--- start of Given information ---

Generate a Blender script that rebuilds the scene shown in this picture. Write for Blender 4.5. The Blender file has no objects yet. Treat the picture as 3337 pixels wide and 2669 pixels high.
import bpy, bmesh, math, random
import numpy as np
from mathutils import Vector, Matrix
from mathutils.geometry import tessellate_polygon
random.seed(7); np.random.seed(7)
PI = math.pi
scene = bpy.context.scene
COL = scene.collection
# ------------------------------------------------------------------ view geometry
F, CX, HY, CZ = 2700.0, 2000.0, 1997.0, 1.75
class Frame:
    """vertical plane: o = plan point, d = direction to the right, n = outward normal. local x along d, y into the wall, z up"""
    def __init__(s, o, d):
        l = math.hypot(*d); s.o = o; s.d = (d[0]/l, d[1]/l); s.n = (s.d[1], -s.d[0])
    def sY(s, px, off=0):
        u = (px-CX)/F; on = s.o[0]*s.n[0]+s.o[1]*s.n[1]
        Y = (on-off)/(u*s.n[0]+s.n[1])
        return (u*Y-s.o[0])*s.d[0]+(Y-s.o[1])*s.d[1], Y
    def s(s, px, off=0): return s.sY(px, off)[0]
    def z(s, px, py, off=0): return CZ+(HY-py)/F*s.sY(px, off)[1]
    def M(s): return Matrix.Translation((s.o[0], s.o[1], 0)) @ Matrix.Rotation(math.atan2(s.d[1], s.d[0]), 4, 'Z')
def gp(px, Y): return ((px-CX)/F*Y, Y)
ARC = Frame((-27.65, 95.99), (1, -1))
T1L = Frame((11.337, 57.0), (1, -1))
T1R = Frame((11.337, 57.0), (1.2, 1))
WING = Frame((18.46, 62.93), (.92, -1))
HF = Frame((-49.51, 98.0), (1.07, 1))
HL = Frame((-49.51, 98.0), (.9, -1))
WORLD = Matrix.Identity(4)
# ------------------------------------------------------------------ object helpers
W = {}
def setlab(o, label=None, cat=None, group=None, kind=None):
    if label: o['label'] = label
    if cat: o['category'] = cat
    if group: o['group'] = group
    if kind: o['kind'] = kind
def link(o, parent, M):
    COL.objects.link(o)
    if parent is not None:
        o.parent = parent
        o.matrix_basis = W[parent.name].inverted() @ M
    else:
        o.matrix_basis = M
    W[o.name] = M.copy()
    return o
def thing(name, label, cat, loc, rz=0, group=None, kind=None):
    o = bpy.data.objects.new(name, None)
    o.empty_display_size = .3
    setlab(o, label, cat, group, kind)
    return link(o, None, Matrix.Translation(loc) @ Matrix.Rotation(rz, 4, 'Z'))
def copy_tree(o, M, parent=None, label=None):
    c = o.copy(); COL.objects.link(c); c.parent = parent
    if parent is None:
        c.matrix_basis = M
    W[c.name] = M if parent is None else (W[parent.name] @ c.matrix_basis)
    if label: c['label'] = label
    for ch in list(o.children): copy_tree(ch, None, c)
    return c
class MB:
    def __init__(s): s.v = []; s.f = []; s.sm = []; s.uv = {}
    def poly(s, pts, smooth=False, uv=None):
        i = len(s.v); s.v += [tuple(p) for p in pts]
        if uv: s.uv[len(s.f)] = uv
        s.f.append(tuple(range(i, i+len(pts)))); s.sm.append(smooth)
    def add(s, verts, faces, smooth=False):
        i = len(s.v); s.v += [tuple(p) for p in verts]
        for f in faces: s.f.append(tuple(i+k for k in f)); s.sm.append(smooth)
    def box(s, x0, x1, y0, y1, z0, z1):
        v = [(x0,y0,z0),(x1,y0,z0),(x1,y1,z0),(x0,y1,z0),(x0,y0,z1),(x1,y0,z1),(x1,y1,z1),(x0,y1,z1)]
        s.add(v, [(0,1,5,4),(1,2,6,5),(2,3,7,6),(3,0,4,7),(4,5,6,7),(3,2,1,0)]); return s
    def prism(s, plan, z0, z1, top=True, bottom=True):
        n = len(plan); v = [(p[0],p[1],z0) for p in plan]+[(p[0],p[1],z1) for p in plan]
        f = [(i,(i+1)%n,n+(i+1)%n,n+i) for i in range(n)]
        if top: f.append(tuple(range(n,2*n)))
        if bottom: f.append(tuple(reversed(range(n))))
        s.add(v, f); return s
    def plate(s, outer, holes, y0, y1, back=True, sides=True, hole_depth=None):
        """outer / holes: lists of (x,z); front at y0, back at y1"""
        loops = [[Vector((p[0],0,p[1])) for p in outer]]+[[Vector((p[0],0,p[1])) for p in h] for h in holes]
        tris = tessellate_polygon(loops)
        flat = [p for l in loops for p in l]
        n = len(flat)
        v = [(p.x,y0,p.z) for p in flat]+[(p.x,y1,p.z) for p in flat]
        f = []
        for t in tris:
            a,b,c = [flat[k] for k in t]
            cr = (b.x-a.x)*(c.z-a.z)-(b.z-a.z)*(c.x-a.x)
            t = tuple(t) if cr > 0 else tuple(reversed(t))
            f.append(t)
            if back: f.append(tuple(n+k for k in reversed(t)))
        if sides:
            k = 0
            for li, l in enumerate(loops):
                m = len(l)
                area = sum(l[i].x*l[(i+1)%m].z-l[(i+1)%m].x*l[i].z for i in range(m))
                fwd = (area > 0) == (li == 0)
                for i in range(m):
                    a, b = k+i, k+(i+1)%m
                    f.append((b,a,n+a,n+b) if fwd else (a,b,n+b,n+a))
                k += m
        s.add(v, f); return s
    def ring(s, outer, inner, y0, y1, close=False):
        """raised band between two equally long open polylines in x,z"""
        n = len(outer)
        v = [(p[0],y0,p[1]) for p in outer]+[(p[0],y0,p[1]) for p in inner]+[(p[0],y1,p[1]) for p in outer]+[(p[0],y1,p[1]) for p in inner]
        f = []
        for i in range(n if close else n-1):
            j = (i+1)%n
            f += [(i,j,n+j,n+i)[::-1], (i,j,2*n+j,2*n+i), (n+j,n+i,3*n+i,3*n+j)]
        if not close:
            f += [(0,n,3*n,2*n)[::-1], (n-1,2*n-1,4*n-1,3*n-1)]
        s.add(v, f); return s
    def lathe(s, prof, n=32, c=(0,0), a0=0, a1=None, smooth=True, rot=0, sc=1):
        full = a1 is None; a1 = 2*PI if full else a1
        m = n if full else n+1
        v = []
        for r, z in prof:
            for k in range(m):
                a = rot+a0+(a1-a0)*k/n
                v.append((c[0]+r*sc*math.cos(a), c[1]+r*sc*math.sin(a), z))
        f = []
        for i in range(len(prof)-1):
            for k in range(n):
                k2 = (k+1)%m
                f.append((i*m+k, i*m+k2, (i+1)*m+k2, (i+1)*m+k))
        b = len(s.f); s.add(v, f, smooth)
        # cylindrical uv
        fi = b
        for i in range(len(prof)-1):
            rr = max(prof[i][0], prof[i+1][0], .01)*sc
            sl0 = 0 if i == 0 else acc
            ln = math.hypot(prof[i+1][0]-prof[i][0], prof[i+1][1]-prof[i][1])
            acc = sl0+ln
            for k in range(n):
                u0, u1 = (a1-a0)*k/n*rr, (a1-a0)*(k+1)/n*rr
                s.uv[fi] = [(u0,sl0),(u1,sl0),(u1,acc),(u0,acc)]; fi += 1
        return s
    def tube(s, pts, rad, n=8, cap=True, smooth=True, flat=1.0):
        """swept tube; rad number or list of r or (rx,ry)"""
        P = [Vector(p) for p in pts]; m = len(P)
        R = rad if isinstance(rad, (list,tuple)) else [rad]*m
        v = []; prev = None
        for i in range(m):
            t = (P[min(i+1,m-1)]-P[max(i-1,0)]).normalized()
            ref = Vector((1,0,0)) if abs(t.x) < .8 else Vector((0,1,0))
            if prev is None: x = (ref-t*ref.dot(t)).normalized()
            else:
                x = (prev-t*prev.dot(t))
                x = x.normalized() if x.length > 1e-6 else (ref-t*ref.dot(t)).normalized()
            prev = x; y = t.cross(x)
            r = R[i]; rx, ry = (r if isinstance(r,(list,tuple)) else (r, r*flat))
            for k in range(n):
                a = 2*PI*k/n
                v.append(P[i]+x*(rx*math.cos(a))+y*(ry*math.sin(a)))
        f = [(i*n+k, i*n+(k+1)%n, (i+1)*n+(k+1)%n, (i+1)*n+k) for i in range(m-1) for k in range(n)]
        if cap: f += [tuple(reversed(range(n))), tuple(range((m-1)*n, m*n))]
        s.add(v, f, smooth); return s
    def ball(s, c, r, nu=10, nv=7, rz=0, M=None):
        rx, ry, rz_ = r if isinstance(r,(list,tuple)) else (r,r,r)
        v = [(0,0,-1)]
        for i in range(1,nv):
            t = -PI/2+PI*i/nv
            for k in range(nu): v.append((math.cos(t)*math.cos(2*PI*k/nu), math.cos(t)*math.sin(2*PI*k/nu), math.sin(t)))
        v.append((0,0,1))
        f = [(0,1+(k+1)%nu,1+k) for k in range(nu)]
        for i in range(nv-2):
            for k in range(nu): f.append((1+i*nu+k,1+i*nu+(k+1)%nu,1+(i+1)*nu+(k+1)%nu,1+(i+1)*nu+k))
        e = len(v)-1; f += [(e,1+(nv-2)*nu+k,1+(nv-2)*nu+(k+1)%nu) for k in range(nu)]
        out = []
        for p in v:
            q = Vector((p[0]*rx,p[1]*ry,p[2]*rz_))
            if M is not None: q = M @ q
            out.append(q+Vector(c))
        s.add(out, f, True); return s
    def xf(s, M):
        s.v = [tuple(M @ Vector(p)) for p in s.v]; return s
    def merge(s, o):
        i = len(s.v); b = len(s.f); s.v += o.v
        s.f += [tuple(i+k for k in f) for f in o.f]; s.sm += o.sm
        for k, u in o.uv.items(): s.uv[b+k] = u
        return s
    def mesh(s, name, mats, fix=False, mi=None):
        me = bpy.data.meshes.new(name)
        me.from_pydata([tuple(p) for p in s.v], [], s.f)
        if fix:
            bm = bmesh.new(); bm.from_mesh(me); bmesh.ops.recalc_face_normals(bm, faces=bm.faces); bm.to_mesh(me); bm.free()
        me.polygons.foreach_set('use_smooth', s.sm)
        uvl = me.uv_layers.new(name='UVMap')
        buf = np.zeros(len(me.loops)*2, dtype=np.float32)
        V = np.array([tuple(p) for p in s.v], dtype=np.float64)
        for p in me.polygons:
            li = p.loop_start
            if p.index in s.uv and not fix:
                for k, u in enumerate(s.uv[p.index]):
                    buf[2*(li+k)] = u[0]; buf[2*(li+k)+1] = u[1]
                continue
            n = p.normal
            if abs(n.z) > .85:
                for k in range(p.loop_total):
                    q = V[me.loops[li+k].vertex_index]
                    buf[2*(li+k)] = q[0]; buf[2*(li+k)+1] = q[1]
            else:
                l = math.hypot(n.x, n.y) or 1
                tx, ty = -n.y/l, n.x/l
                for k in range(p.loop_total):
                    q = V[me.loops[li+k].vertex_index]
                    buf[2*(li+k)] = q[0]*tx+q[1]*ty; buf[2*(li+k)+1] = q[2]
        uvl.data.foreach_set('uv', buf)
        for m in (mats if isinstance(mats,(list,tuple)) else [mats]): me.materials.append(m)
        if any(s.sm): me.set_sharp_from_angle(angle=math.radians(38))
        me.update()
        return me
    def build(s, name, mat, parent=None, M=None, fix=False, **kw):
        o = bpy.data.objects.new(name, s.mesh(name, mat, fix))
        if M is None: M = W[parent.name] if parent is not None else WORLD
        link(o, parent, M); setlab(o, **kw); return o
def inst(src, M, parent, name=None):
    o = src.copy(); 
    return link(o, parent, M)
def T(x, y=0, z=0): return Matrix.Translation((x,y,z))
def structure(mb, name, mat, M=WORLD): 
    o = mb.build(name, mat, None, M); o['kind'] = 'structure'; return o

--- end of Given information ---

The required output is the number of lines containing the word "objects", and nothing besides.

> **Worked answer**: 5